>> begin
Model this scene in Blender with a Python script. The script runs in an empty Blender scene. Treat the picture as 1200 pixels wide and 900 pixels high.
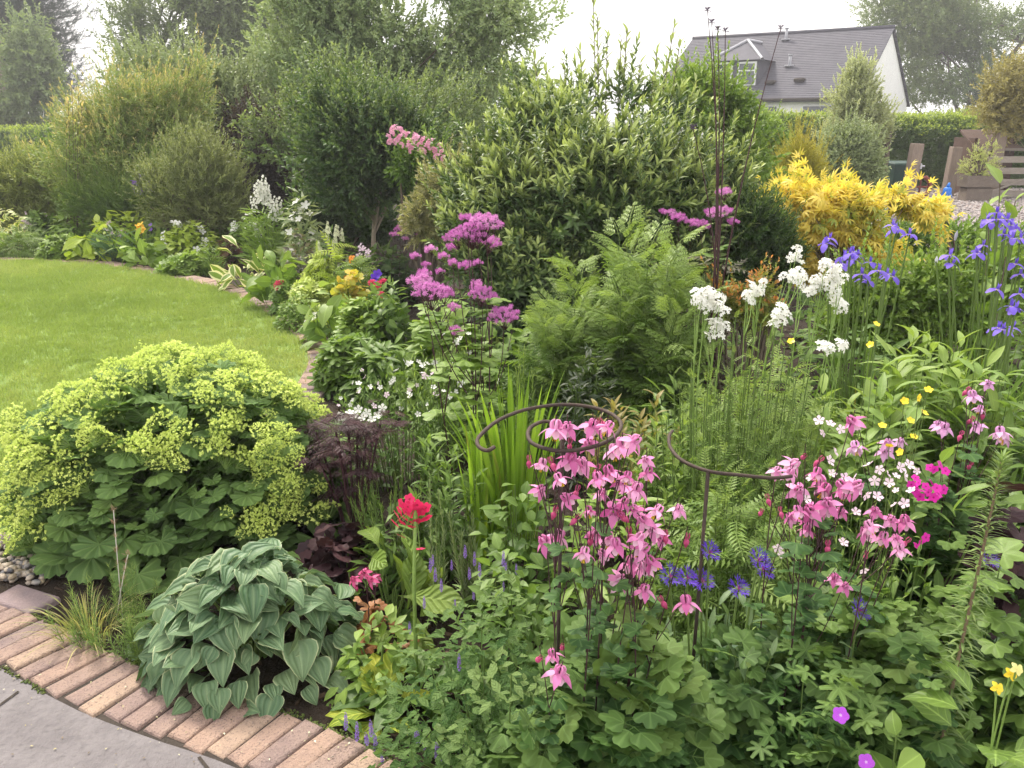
EXPO=1.15; GLARE_HAZE=0.0021
import bpy, math, random
import numpy as np
from math import sin, cos, pi, radians, tan, atan
rng = np.random.default_rng(7)
random.seed(7)
C = bpy.context.scene.collection
F_PX, PITCH, CAM_H = 968.0, radians(17.8), 1.55
def ray(px, py):
    a, b = (px-600)/F_PX, (450-py)/F_PX
    return np.array([a, cos(PITCH)+b*sin(PITCH), -sin(PITCH)+b*cos(PITCH)])
def at(px, py, Y):                       # point of the garden seen at (px,py), Y metres ahead
    d = ray(px, py); return d*(Y/d[1]) + np.array([0, 0, CAM_H])
def gp(px, py, z=0.0):                   # same, on the level z
    d = ray(px, py); return d*((z-CAM_H)/d[2]) + np.array([0, 0, CAM_H])
def nrm(a): return a/np.maximum(np.linalg.norm(a, axis=-1, keepdims=True), 1e-9)
def U(a, b, n=None): return rng.uniform(a, b, n)
def N_(s, shape): return rng.normal(0, s, shape)
# smooth pseudo noise from a few sines
_nk = rng.normal(0, 1, (9, 3)); _np = rng.uniform(0, 6.28, 9)
def noise3(p, f=1.0):
    return np.sin((p*f) @ _nk.T + _np).mean(-1)*1.9
def frames(fwd, up):
    y = nrm(fwd); x = np.cross(y, up); bad = np.linalg.norm(x, axis=-1) < 1e-4
    if bad.any(): x[bad] = np.cross(y[bad], np.array([1., .2, .1]))
    x = nrm(x); z = np.cross(x, y); return np.stack([x, y, z], axis=-1)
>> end
### Do this
Restate the whole of the material word for word without the pictures.

### Finished exercise
Model this scene in Blender with a Python script. The script runs in an empty Blender scene. Treat the picture as 1200 pixels wide and 900 pixels high.
EXPO=1.15; GLARE_HAZE=0.0021
import bpy, math, random
import numpy as np
from math import sin, cos, pi, radians, tan, atan
rng = np.random.default_rng(7)
random.seed(7)
C = bpy.context.scene.collection
F_PX, PITCH, CAM_H = 968.0, radians(17.8), 1.55
def ray(px, py):
    a, b = (px-600)/F_PX, (450-py)/F_PX
    return np.array([a, cos(PITCH)+b*sin(PITCH), -sin(PITCH)+b*cos(PITCH)])
def at(px, py, Y):                       # point of the garden seen at (px,py), Y metres ahead
    d = ray(px, py); return d*(Y/d[1]) + np.array([0, 0, CAM_H])
def gp(px, py, z=0.0):                   # same, on the level z
    d = ray(px, py); return d*((z-CAM_H)/d[2]) + np.array([0, 0, CAM_H])
def nrm(a): return a/np.maximum(np.linalg.norm(a, axis=-1, keepdims=True), 1e-9)
def U(a, b, n=None): return rng.uniform(a, b, n)
def N_(s, shape): return rng.normal(0, s, shape)
# smooth pseudo noise from a few sines
_nk = rng.normal(0, 1, (9, 3)); _np = rng.uniform(0, 6.28, 9)
def noise3(p, f=1.0):
    return np.sin((p*f) @ _nk.T + _np).mean(-1)*1.9
def frames(fwd, up):
    y = nrm(fwd); x = np.cross(y, up); bad = np.linalg.norm(x, axis=-1) < 1e-4
    if bad.any(): x[bad] = np.cross(y[bad], np.array([1., .2, .1]))
    x = nrm(x); z = np.cross(x, y); return np.stack([x, y, z], axis=-1)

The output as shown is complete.